Task to carry out
Everything from the first line to the line containing "PI = math.pi" is to be repeated exactly; nothing past it.
|---|
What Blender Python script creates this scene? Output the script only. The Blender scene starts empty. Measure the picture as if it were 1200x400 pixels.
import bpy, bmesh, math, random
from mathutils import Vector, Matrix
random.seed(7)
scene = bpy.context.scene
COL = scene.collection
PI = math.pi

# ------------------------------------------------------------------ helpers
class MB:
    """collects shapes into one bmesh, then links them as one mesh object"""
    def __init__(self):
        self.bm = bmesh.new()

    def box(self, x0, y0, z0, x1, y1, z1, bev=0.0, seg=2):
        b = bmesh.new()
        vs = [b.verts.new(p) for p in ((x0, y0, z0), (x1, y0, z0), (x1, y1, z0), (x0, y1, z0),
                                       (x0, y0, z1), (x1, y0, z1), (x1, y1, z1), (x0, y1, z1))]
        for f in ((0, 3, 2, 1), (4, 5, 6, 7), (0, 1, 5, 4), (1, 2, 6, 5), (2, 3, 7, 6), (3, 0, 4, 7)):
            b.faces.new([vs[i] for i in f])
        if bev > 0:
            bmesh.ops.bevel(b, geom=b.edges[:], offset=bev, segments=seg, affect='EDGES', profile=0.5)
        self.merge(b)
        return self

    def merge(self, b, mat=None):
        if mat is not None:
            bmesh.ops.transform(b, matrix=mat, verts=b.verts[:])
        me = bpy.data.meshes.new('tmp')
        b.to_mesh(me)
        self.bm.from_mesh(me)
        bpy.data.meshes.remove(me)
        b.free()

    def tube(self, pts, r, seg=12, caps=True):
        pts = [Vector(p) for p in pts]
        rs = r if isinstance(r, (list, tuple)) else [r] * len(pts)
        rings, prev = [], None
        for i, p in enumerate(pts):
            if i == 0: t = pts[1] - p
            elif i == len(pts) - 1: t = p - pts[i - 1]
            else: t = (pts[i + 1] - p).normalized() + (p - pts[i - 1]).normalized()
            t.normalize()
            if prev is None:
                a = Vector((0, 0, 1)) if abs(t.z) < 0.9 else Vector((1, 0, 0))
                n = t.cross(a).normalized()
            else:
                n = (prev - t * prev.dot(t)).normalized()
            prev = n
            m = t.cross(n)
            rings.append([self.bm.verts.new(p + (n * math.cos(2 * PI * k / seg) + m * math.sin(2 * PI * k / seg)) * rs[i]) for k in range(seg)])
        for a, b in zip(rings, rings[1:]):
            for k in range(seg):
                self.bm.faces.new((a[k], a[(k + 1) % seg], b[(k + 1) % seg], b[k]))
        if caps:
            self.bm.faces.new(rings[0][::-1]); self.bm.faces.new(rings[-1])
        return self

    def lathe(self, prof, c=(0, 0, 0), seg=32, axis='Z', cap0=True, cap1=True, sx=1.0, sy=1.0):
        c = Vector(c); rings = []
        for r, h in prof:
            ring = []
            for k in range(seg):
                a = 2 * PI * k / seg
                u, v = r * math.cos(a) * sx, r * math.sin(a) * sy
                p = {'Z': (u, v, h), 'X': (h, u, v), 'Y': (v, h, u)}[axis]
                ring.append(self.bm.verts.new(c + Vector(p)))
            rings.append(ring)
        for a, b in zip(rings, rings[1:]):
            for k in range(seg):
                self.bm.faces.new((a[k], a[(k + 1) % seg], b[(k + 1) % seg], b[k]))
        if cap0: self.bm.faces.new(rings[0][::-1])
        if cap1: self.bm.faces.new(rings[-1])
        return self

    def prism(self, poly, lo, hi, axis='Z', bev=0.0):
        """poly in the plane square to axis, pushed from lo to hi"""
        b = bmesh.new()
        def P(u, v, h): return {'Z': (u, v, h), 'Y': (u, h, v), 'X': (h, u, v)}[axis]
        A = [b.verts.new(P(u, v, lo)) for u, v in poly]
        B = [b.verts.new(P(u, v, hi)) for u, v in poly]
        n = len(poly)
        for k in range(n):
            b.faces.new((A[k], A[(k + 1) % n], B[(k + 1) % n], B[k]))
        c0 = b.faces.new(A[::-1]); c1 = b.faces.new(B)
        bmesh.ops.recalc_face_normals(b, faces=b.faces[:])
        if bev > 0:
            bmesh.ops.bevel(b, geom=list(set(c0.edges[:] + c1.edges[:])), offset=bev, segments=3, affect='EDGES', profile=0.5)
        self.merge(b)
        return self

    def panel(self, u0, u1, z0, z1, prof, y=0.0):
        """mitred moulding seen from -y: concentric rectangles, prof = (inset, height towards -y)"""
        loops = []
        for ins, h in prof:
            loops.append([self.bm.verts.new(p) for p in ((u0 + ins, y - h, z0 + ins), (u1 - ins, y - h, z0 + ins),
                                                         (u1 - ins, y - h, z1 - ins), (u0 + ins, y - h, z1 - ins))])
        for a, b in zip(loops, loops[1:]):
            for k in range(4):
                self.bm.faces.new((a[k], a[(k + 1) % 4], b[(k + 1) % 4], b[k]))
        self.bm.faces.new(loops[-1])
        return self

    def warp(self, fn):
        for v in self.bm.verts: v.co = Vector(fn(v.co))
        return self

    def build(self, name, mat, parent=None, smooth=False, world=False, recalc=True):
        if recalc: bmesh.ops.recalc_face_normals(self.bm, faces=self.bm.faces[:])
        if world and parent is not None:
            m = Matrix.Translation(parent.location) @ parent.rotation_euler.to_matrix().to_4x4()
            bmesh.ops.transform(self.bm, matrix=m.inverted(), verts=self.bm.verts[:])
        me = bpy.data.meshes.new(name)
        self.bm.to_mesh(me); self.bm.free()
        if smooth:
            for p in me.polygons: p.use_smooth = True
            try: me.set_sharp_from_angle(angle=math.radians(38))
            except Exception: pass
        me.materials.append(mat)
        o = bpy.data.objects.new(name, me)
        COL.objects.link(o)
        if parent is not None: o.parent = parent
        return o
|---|
Right answer
What Blender Python script creates this scene? Output the script only. The Blender scene starts empty. Measure the picture as if it were 1200x400 pixels.
import bpy, bmesh, math, random
from mathutils import Vector, Matrix
random.seed(7)
scene = bpy.context.scene
COL = scene.collection
PI = math.pi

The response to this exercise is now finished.